One of the worst, worst creepy-crawly stories I remember has forever cemented in my mind the absolute essential nature of pest control. Frankston, 1998. Great aunt Muriel in all her incredible ability to keep living, was I think, pushing 101 years old when she called my Dad (her landlord, the house owner) to complain that she could hear something in her walls. Dad took us all over there, suspecting Muriel was not so worried about what was in the roof but more so eager for someone to talk to. He couldn’t have been more wrong.

She looked at us kids as though we were something to be dealt with by pest infestation control. Dad clocked the look on her face, and realising she definitely could hear something in the walls, charged through to her living room where he ordered us all into complete silence and cupping a hand to his ear, holding himself up to the wall.
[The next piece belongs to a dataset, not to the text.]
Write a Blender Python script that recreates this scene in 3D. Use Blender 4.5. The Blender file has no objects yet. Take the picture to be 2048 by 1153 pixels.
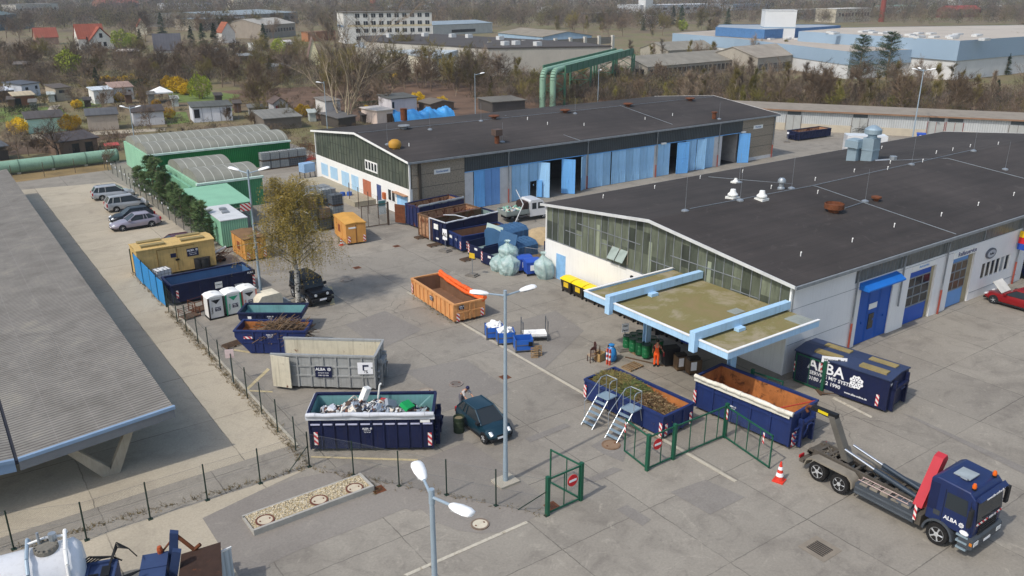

He drew back from the wall in abject horror.

‘How long has this been going on?’ Dad demanded to know.

Great Aunt Muriel had no answers, but the guys who eventually came to assess the house said that while they were extremely concerned that the rats and possums living in Muriel’s walls had extended their route over the years and chewed their way into kitchen cupboards, he was amazed that there had been no termite damage to such an old place.

Over the space of a few weeks, Dad managed to have Muriel’s tenants dislodged and following this, arranged with her to tell him at any time she heard them return.

Aunt Muriel lived to the tender age of 104, and we never once again heard about her unwelcome visitors. Even though I was only a kid at the time, I never forgot the look on Dad’s face when he realised his house- now sold and redeveloped as a unit block- was habitable by beast.